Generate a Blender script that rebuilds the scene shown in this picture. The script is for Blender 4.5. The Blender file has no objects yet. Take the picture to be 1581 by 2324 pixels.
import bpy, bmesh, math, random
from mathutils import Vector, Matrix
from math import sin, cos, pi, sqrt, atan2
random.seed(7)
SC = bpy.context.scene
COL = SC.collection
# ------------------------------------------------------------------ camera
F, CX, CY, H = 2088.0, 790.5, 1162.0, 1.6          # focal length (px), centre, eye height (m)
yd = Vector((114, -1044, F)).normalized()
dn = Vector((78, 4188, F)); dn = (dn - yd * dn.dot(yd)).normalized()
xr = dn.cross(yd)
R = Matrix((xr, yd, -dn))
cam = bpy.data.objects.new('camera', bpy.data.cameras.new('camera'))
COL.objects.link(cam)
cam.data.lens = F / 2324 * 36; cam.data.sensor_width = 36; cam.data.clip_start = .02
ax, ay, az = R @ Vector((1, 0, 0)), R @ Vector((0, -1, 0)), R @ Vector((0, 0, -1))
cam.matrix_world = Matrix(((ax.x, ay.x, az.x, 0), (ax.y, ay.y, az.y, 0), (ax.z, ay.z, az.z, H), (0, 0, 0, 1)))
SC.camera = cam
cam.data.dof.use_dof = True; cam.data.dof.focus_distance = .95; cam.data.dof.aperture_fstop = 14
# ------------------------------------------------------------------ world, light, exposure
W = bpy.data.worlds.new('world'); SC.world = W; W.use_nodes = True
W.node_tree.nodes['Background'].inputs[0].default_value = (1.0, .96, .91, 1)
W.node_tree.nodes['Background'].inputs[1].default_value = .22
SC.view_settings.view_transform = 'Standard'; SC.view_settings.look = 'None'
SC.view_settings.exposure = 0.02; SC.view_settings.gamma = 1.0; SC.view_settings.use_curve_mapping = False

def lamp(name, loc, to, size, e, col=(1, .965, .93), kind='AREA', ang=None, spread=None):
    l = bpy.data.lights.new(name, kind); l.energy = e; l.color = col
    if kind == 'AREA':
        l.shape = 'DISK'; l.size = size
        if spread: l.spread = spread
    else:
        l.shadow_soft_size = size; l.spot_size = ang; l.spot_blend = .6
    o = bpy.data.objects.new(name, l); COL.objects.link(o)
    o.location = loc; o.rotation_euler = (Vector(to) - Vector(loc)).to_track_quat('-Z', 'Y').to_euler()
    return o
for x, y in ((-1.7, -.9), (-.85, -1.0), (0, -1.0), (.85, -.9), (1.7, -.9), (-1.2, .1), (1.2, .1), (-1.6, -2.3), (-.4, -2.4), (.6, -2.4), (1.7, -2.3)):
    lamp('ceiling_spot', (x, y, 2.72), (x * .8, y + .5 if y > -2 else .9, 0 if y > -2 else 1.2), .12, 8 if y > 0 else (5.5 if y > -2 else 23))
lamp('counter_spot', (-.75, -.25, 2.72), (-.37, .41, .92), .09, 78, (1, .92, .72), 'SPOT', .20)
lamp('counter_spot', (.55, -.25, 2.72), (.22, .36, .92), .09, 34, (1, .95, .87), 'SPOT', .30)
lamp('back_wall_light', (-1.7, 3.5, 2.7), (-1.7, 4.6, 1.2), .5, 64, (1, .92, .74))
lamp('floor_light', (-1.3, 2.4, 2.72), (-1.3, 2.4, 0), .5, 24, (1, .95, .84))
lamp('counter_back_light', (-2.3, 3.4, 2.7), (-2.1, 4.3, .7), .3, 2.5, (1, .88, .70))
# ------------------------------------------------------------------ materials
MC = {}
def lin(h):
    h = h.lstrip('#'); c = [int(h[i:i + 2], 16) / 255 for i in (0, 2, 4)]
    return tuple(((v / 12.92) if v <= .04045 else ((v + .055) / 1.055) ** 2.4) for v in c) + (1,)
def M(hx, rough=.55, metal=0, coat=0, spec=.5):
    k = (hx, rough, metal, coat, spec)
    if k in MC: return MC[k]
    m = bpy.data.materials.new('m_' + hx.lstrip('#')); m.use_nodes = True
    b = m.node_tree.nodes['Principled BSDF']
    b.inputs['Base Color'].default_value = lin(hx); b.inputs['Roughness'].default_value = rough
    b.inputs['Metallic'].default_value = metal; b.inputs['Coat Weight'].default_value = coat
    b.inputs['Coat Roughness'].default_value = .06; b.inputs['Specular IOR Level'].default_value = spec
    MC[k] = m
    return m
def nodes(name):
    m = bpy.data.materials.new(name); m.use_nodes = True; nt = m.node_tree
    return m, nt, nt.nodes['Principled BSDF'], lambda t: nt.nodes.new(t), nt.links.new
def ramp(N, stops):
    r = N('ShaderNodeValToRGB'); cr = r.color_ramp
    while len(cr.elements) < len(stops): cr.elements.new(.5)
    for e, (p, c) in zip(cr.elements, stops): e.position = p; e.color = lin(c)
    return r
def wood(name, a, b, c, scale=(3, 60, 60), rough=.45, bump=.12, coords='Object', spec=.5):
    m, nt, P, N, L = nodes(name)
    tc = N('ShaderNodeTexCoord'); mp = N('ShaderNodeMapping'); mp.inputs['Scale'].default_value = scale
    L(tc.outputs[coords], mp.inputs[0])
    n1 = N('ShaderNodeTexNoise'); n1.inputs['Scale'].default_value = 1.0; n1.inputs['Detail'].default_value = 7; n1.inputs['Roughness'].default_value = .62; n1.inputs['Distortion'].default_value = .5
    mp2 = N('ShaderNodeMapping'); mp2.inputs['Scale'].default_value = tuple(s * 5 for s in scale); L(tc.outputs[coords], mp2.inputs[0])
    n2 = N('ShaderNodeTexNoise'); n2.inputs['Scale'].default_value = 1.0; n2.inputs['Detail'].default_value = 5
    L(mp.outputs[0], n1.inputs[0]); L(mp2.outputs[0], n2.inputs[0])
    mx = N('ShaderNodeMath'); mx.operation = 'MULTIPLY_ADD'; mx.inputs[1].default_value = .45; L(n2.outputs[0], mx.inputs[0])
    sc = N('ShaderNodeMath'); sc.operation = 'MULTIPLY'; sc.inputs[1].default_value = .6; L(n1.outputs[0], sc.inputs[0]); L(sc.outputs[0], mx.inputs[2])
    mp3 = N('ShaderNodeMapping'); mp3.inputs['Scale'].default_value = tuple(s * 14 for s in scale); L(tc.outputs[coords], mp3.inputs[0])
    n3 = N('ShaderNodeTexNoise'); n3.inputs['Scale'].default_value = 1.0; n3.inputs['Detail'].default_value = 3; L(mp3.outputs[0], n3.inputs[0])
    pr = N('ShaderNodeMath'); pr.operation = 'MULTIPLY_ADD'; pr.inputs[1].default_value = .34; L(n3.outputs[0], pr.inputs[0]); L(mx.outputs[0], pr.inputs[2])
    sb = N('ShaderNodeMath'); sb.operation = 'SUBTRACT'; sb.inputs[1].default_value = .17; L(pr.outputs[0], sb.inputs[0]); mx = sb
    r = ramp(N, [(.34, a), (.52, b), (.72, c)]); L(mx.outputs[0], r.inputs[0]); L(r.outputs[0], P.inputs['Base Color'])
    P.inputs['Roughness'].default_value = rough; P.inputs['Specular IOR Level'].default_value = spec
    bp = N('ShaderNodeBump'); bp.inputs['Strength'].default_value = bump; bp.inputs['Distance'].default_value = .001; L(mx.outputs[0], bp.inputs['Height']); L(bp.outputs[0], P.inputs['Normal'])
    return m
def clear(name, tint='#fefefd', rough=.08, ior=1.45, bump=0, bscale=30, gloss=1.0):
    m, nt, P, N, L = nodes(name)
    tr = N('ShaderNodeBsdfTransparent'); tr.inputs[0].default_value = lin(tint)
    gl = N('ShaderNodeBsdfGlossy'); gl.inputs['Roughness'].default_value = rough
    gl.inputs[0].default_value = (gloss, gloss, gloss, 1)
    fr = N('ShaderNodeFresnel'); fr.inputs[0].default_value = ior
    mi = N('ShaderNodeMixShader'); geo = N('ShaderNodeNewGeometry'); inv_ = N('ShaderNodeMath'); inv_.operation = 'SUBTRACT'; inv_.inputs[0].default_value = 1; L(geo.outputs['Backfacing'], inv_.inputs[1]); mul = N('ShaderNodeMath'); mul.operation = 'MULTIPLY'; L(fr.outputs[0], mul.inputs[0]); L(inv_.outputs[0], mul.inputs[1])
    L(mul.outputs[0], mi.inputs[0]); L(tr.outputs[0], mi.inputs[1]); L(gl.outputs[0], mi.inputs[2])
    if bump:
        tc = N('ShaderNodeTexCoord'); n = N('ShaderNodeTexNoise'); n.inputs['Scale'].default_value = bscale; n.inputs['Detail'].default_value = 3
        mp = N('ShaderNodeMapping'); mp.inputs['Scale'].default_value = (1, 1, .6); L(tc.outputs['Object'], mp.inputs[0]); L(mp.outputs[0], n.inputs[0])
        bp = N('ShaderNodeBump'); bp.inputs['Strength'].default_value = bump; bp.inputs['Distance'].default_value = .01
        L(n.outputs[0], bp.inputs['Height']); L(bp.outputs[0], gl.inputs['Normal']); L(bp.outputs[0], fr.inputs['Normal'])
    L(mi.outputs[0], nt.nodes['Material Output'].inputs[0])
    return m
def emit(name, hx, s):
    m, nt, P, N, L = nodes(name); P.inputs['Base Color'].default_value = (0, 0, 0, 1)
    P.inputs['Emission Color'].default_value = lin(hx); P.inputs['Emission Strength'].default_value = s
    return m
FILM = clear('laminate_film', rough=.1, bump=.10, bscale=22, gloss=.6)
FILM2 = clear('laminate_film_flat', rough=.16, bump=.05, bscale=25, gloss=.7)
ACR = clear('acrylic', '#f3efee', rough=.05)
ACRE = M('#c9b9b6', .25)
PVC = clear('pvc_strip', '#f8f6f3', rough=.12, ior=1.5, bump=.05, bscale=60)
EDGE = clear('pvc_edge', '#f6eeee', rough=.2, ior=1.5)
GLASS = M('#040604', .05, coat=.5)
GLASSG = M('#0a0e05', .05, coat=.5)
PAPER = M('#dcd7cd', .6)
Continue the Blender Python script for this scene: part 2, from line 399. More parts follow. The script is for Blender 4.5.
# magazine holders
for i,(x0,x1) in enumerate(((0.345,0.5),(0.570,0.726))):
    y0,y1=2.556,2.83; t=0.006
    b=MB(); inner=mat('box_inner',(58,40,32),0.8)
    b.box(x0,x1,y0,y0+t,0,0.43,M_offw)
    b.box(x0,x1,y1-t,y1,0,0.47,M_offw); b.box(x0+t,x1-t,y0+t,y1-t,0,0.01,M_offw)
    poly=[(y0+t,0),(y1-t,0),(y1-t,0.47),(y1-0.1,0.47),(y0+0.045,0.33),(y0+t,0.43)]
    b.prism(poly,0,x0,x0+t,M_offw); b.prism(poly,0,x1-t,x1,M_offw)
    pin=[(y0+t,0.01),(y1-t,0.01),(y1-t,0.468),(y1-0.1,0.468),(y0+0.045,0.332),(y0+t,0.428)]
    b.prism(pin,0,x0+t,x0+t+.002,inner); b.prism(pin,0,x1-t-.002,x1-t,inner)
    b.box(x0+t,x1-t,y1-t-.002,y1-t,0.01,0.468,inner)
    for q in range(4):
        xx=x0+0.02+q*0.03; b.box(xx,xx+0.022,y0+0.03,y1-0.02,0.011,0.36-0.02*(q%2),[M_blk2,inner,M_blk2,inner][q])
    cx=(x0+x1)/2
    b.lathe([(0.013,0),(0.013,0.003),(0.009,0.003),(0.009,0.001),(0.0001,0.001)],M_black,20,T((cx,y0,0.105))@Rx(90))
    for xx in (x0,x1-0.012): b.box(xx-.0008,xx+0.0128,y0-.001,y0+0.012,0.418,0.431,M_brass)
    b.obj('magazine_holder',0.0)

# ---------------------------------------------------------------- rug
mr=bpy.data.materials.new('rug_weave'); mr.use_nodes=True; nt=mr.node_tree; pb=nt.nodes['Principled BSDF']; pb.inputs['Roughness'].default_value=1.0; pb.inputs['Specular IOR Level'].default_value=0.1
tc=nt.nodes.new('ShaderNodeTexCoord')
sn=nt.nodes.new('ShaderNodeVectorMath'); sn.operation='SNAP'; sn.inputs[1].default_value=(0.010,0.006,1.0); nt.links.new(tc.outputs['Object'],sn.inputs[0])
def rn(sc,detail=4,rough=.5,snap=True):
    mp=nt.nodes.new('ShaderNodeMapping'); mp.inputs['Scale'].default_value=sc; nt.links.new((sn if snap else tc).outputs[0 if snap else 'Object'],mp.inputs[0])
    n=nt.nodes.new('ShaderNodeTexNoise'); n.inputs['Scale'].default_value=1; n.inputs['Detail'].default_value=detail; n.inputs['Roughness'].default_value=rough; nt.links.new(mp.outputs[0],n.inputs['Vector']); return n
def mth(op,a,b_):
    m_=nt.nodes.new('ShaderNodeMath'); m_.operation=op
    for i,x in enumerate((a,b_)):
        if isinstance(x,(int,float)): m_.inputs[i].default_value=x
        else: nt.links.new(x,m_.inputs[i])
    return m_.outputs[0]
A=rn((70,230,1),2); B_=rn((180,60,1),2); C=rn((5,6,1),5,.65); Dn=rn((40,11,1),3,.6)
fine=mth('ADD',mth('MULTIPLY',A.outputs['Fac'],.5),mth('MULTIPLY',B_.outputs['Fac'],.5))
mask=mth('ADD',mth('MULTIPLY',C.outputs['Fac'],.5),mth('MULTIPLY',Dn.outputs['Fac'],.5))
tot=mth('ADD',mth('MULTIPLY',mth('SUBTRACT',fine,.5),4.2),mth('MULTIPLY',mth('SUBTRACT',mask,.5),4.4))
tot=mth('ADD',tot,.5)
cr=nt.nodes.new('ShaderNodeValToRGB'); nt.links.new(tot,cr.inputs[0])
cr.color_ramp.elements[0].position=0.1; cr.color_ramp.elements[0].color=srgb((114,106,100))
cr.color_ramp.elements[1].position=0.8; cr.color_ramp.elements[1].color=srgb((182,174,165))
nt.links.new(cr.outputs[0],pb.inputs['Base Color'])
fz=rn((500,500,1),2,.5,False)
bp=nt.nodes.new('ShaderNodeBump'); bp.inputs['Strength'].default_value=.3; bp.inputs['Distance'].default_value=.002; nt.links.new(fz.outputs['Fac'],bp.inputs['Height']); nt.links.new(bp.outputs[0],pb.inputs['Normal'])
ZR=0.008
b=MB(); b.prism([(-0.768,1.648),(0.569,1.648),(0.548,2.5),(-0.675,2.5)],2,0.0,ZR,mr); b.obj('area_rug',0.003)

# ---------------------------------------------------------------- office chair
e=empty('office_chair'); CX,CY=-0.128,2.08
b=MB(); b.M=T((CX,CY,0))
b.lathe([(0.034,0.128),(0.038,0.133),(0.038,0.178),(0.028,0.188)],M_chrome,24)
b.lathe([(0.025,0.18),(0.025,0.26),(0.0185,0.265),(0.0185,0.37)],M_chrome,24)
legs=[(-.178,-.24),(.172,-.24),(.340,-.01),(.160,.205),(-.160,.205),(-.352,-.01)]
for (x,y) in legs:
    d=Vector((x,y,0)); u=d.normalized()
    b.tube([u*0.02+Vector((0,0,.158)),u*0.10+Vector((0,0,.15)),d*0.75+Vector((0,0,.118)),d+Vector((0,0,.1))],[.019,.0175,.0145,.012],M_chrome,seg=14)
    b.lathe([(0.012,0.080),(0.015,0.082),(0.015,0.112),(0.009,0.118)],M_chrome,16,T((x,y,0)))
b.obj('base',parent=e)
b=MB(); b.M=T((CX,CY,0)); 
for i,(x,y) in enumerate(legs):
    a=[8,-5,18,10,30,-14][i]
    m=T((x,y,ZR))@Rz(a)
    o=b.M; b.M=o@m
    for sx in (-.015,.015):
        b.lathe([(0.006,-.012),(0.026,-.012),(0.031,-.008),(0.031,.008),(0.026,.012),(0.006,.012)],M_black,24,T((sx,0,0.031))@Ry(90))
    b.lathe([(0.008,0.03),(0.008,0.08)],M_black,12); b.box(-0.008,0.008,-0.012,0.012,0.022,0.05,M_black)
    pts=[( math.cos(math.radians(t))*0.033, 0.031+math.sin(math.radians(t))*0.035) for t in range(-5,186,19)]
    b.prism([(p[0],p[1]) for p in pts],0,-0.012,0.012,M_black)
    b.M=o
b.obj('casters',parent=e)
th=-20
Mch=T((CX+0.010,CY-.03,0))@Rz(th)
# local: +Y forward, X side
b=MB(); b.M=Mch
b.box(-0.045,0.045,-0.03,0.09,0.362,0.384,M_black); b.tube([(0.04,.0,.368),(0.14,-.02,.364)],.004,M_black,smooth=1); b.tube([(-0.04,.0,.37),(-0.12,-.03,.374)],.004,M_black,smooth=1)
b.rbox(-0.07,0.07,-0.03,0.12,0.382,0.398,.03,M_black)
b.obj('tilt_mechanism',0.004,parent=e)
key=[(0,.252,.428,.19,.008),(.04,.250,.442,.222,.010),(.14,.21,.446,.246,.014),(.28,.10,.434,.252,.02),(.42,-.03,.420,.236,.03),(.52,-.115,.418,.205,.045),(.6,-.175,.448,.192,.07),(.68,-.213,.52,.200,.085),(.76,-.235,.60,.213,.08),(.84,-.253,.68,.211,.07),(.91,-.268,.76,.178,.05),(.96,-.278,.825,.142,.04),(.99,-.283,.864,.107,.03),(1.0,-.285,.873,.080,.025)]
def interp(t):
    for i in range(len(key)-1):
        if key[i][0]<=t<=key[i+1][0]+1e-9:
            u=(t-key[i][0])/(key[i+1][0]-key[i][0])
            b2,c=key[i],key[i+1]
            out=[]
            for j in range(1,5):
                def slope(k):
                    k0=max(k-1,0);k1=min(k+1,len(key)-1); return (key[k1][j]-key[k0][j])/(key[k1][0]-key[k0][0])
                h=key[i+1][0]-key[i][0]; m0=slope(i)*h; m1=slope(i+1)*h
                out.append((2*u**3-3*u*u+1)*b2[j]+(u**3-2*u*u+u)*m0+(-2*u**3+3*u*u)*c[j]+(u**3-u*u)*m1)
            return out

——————

> [Task directions] Begin with the line that has "Continue the Blender" in the listing above and end after the line that has "b.obj('magazine_holder',0.0)"; output those lines exactly.

> [The response]
Continue the Blender Python script for this scene: part 2, from line 399. More parts follow. The script is for Blender 4.5.
# magazine holders
for i,(x0,x1) in enumerate(((0.345,0.5),(0.570,0.726))):
    y0,y1=2.556,2.83; t=0.006
    b=MB(); inner=mat('box_inner',(58,40,32),0.8)
    b.box(x0,x1,y0,y0+t,0,0.43,M_offw)
    b.box(x0,x1,y1-t,y1,0,0.47,M_offw); b.box(x0+t,x1-t,y0+t,y1-t,0,0.01,M_offw)
    poly=[(y0+t,0),(y1-t,0),(y1-t,0.47),(y1-0.1,0.47),(y0+0.045,0.33),(y0+t,0.43)]
    b.prism(poly,0,x0,x0+t,M_offw); b.prism(poly,0,x1-t,x1,M_offw)
    pin=[(y0+t,0.01),(y1-t,0.01),(y1-t,0.468),(y1-0.1,0.468),(y0+0.045,0.332),(y0+t,0.428)]
    b.prism(pin,0,x0+t,x0+t+.002,inner); b.prism(pin,0,x1-t-.002,x1-t,inner)
    b.box(x0+t,x1-t,y1-t-.002,y1-t,0.01,0.468,inner)
    for q in range(4):
        xx=x0+0.02+q*0.03; b.box(xx,xx+0.022,y0+0.03,y1-0.02,0.011,0.36-0.02*(q%2),[M_blk2,inner,M_blk2,inner][q])
    cx=(x0+x1)/2
    b.lathe([(0.013,0),(0.013,0.003),(0.009,0.003),(0.009,0.001),(0.0001,0.001)],M_black,20,T((cx,y0,0.105))@Rx(90))
    for xx in (x0,x1-0.012): b.box(xx-.0008,xx+0.0128,y0-.001,y0+0.012,0.418,0.431,M_brass)
    b.obj('magazine_holder',0.0)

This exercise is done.